Искать пути к сердцам людей – как бы эти люди ни были плохи (а когда они были хороши?), как бы ни были сложны социальные условия и вообще времена, какие бы «масоны» не стояли на пути – в этом всегда была сила христианства. Работать с человеком в эпоху либерализма и масс-медиа трудно, потому что человек хорошо осведомлен о своей свободе и своих правах. Но это делает его более уязвимым, заставляет искать истину, которая могла бы стать опорой для его выбора – то есть, по-своему, это весьма благодарный материал для проповедей.
И тут возникает весьма любопытная ситуация: Церковь, вступив в прямой диалог с либеральным человеком, могла бы сыграть неожиданную роль, в том числе, в судьбе либерализма.
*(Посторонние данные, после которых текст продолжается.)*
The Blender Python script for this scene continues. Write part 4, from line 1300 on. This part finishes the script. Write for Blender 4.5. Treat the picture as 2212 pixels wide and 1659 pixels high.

Ведь ни для кого не секрет, что поздний либерализм – тот, который мы с оправданным недовольством наблюдаем в последнее время – имеет мало общего с собственной доктриной. Этот либерализм лишен всех своих основ, в том числе, той свободы, которую он сам провозгласил когда-то, но потом принес в жертву собственной бюрократической машине. Отсутствие твердых понятий о добре и зле – моральный релятивизм – оказался губительным для самого либерализма. Потому что в мире, лишенном ориентиров, акт выбора и само право на него оказываются бессмысленными.